In a hit or miss finale episode, this routine by Stacey Tookey was a definite hit. It struck just the right notes of emotion, pain, and artistry. This is the type of fearless, woman-centric choreography I wished Sonya Tayeh did more of. You get the emotion of it without forcing it. Power doesn’t have to be so overt, it can be more subtle, and a story of trying to overcome odds doesn’t mean that you beat everyone in the room. Personally, this resonated more with me than the Sonya piece that was “an ode to Sasha.” Well done, Stacey. Melanie was magnificent as usual. In a pretty thin night of wow, this was one of the better performances.

Marko and Tadd

Ooomph. And now all the exhaustion has finally come a head and landed in this goofy step routine. Oh, gosh, was it bad. It wasn’t synchronized, and it looked like they were just stomping around up there off-beat. We get it. It’s been a long night…hell, a long season! And by this time in the evening having already performed two performances and a solo, this was like doing that final lap, and there just wasn’t enough left in the tank. Too bad the final performance was an intricate step routine that just depends on timing. Again, there was no real reason to just bring out this risky style at the very end. Unfairly, or fairly, I dunno…Nigel just turned up his nose and made the harshest comment of the entire night.
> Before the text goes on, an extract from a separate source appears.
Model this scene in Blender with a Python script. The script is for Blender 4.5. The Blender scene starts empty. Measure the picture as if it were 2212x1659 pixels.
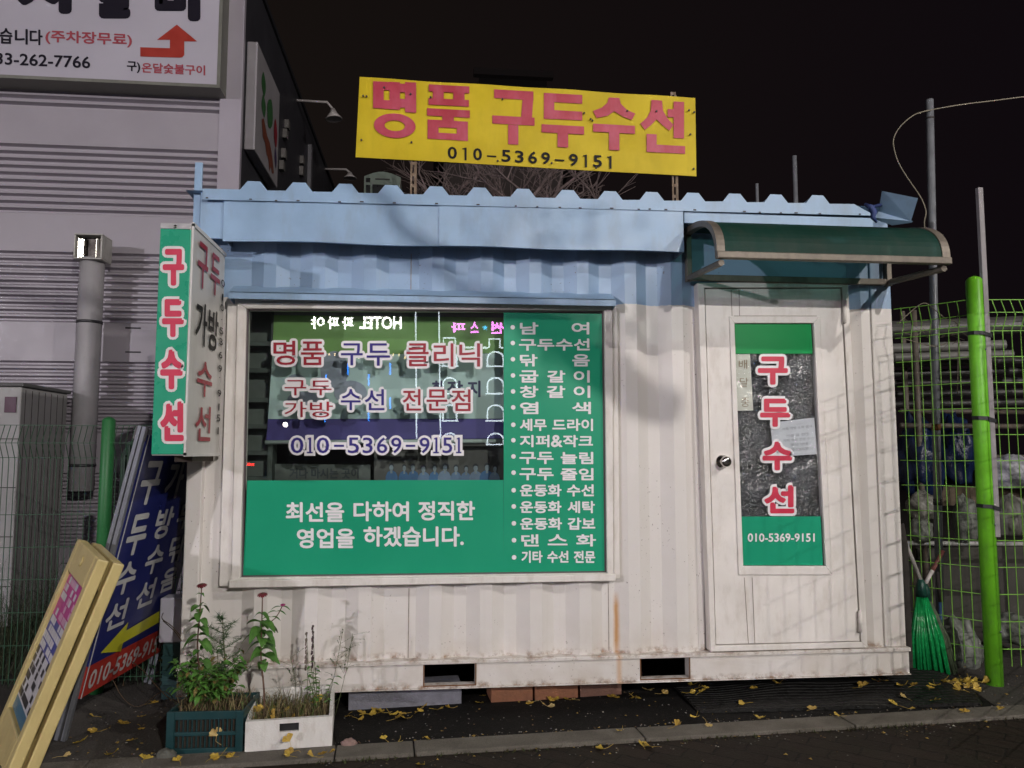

He said from the beginning he thought a girl would win and after what he’d seen…he believes that still to be true. Well, dayum, Nigel! Way to just tell everyone on that stage, “Sorry, boys, pack it in.” However, what we’ve learned is that when Nigel makes these pronouncements it usually means the opposite will occur, right?

So what do you think? Who’s going to win it all? Melanie, with her continued brilliance? Sasha, the brilliant spitfire? Marko, the technician? or Tadd, the personality champ? Well, we’ll see.